Mit Erlassung des ZapfsäulenabgabeG - sowohl in Ansehung des angestrebten Zieles (Aufbringung finanzieller Mittel für den Umweltfonds) und allfälliger Nebenwirkungen (Umrüstung auf emissionsarme Systeme) als auch bezüglich der Auswahl der zur Zielerreichung eingesetzten Mittel - hat der Landesgesetzgeber den Rahmen der ihm von Verfassungs wegen eingeräumten Gestaltungsfreiheit nicht überschritten. Die aufgeworfenen Gleichheitsbedenken treffen sohin nicht zu.

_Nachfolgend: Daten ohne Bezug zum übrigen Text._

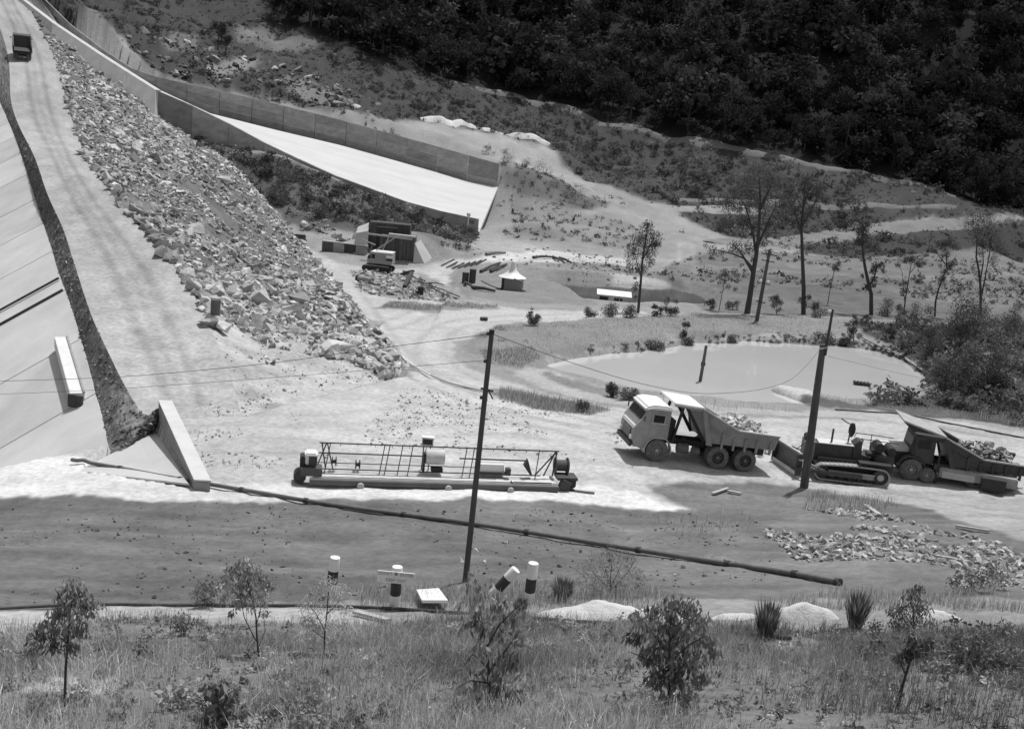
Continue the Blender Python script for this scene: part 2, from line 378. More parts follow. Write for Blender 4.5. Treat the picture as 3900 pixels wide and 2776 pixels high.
def height(x, y):
    x = np.asarray(x, float); y = np.asarray(y, float); u, v = _uv(x, np.maximum(y, -11.4))
    fi = np.interp(u, ug, np.arange(len(ug))); fj = np.interp(v, vg, np.arange(NV))
    fj = np.clip(fj, 0, NV - 1.001); fi = np.clip(fi, 0, len(ug) - 1.001)
    i = fi.astype(int); j = fj.astype(int); a = fi - i; b = fj - j
    return (HG[j, i] * (1 - a) + HG[j, i + 1] * a) * (1 - b) + (HG[j + 1, i] * (1 - a) + HG[j + 1, i + 1] * a) * b
TS = np.concatenate([np.arange(4, 60, .1), np.arange(60, 420, .3), np.arange(420, 760, 2.)])
def G(px, py, lift=0.0):
    r = ray(px, py); r = r / r.y
    z = CAMZ + r.z * TS; h = height(r.x * TS, TS); k = np.nonzero(z <= h)[0]
    if not len(k): t = 700.0
    else:
        k = k[0]
        if k == 0: t = TS[0]
        else:
            d0 = z[k - 1] - h[k - 1]; d1 = h[k] - z[k]; t = TS[k - 1] + (TS[k] - TS[k - 1]) * d0 / max(1e-9, d0 + d1)
    p = Vector((r.x * t, t, 0)); p.z = float(height(p.x, p.y)) + lift; return p
def Hz(x, y): return float(height(x, y))
def ppm(p):                                     # photo pixels per metre at a place
    return FPX / (Vector(p) - CAM).dot(FW)
def catmull(P, m):
    out = []
    for k in range(m):
        t = (len(P) - 1) * k / (m - 1); i = min(int(t), len(P) - 2); f = t - i
        a = P[max(i - 1, 0)]; b = P[i]; c = P[i + 1]; d = P[min(i + 2, len(P) - 1)]
        out.append(0.5 * ((2 * b) + (c - a) * f + (2 * a - 5 * b + 4 * c - d) * f * f + (3 * b - a - 3 * c + d) * f ** 3))
    return out
# ------------------------------------------------------------------ GROUND: one sheet, its soils mapped in plan
def proj(p):
    d = Vector(p) - CAM; z = d.dot(FW); return W0 / 2 + FPX * d.dot(RT) / z, H0 / 2 - FPX * d.dot(UP) / z
TONE = np.full(XG.shape, 0.275); MOT = np.full(XG.shape, 0.18)
JN = np.minimum(YG + 10, 130)
JX = XG + JN * .007 * fbm(XG * .3, YG * .3, 4, 41) + .3 * fbm(XG * 1.5, YG * 1.5, 4, 44)
JY = YG + JN * .010 * fbm(XG * .3, YG * .3, 4, 51) + .55 * fbm(XG * 1.5, YG * 1.5, 4, 54)
def gpoly(P): return [(q.x, q.y) for q in (G(*a) for a in P)]
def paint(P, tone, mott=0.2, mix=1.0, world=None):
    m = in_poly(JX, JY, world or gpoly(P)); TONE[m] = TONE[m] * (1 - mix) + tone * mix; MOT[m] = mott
FOREST_LOW = [(1050, 82), (1180, 120), (1330, 190), (1480, 240), (1640, 300), (1750, 318), (2050, 395), (2300, 470), (2600, 528), (2900, 582), (3150, 640), (3400, 688), (3640, 745), (3760, 790), (3900, 815), (4080, 840)]
flow = gpoly(FOREST_LOW); FORESTW = flow + [(430, 330), (430, 520), (0, 520), (-120, 430)]
hill = gpoly([(-60, 60), (300, 80), (600, 285), (1000, 375), (1260, 432), (1500, 470), (2090, 575), (2240, 690), (2560, 790), (2640, 850), (2780, 905), (3040, 930), (3060, 905), (3340, 860), (3700, 830), (3900, 830)])
HILLW = hill + [(430, 330), (430, 520), (-400, 520), (-300, 250)]
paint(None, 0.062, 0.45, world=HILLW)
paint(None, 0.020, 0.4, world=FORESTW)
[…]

6. Die Beschwerdeführer behaupten, das ZapfsäulenabgabeG verstoße auch gegen Art 4 B-VG. Es verletze das Gebot der Einheitlichkeit des Wirtschaftsgebietes. Die Abgabe zwinge zu einem regional unterschiedlichen "Betankungsverhalten" der Bevölkerung. Dieses habe negative Auswirkungen auf eine bundesweit gleichförmig zu gestaltende Verkehrspolitik und intendiere eine Verkehrsbeschränkung. Soweit die Abgabe auf die Konsumenten überwälzt werden könne, führe dies zu einer Verteuerung der regionalen Lebenshaltungs- und Wirtschaftskosten, was eine unbegründete Benachteiligung eines Wirtschaftsgebietes zur Folge habe.

Dem ist entgegenzuhalten, daß das ZapfsäulenabgabeG den Verkehr über die Landesgrenzen nicht behinderte und dieses auch nicht zu einer verfassungswidrigen Einschränkung der durch Art 4 B-VG normierten Wirtschaftseinheit führte. Art 4 B-VG gebietet nicht, daß in allen Teilen Österreichs die gleichen wirtschaftlichen Rahmenbedingungen bestehen müssen (VfSlg. 5084/1965). Die länderweise unterschiedliche Regelung eines in die Zuständigkeit des Landesgesetzgebers fallenden Sachgebietes entspricht dem Wesen des Bundesstaates (vgl. zB VfSlg. 11979/1989, 5275/1966, 1281/1929).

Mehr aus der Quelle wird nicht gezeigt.